**To be done:** Beginning at the first line of the data, print each line exactly, stopping after the line that contains "s.u = Vector((math.cos(s.t), -math.sin(s.t), 0));".

*** Source excerpt

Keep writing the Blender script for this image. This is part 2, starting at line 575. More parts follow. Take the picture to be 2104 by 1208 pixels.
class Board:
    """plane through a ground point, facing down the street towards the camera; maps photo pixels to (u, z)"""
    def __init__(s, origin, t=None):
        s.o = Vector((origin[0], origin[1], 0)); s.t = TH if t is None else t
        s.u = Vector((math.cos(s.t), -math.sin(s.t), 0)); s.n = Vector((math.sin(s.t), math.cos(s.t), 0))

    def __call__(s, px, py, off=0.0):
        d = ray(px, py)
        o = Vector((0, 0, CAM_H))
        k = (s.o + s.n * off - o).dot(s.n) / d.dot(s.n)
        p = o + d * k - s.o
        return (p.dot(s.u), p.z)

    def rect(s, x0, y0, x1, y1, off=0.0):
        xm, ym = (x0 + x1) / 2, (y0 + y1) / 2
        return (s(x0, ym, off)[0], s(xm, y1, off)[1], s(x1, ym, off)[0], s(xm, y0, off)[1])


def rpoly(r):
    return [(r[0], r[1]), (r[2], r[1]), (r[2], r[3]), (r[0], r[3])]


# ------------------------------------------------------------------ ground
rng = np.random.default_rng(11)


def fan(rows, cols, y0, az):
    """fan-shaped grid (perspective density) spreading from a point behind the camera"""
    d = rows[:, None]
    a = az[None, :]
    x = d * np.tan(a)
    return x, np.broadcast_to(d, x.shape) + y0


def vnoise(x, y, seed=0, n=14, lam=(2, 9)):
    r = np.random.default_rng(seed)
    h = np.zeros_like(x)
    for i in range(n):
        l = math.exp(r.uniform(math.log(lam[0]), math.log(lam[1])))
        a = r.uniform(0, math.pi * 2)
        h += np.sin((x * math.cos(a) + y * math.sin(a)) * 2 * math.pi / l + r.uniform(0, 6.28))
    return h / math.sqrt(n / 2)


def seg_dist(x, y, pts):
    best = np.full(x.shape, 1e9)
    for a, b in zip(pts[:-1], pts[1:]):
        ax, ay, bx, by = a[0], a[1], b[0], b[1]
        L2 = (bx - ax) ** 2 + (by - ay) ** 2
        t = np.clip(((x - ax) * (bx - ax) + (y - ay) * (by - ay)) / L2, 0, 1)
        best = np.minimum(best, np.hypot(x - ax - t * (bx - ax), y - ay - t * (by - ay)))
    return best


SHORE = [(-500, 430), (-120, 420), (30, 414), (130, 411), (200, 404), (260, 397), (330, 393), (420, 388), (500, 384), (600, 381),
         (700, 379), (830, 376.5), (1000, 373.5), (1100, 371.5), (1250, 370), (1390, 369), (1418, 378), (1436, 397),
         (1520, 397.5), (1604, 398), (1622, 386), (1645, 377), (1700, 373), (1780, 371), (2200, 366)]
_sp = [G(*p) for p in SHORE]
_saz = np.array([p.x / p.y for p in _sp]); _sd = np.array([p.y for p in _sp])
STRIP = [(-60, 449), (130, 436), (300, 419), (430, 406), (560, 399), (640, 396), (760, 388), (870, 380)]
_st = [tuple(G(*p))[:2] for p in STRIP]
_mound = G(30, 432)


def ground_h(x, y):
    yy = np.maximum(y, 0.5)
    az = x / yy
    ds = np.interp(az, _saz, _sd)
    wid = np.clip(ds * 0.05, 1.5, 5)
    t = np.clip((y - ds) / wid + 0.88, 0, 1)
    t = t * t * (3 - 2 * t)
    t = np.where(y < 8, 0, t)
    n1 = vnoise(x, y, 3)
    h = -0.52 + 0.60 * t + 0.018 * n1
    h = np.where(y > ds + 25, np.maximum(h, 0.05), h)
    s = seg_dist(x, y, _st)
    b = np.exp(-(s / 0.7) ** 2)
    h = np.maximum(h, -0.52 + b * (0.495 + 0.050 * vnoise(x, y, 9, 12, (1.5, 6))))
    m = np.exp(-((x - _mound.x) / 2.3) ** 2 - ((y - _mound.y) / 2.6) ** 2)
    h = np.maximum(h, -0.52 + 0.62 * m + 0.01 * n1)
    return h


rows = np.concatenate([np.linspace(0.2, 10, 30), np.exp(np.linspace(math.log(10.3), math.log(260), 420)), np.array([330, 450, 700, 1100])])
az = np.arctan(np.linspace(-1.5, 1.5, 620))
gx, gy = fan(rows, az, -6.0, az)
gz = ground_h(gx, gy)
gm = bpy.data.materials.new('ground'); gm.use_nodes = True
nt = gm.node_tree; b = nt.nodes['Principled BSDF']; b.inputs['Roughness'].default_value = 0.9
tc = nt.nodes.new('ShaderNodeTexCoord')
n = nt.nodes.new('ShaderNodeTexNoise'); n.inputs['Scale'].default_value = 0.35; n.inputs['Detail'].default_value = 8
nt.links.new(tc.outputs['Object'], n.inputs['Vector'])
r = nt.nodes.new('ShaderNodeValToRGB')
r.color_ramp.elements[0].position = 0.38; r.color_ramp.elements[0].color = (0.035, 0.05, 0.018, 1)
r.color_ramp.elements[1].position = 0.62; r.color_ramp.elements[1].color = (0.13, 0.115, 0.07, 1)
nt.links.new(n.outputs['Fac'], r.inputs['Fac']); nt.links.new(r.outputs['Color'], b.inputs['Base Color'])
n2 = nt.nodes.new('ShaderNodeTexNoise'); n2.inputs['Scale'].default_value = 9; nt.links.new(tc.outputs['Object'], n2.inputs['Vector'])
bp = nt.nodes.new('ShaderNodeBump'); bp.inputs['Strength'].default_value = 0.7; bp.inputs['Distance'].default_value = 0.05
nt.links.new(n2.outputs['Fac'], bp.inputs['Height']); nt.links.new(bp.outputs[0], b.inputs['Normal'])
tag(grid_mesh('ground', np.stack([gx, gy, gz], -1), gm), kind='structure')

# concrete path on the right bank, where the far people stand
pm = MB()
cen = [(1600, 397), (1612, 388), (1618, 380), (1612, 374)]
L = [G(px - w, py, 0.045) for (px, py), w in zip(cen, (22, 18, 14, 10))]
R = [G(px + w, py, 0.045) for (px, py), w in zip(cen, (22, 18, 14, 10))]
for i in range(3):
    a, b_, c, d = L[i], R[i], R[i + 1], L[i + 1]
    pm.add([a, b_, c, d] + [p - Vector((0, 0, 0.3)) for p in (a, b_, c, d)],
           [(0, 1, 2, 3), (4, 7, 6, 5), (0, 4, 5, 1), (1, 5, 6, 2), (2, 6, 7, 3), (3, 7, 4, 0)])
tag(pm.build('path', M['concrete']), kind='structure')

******

**Answer to this task:**
Keep writing the Blender script for this image. This is part 2, starting at line 575. More parts follow. Take the picture to be 2104 by 1208 pixels.
class Board:
    """plane through a ground point, facing down the street towards the camera; maps photo pixels to (u, z)"""
    def __init__(s, origin, t=None):
        s.o = Vector((origin[0], origin[1], 0)); s.t = TH if t is None else t
        s.u = Vector((math.cos(s.t), -math.sin(s.t), 0)); s.n = Vector((math.sin(s.t), math.cos(s.t), 0))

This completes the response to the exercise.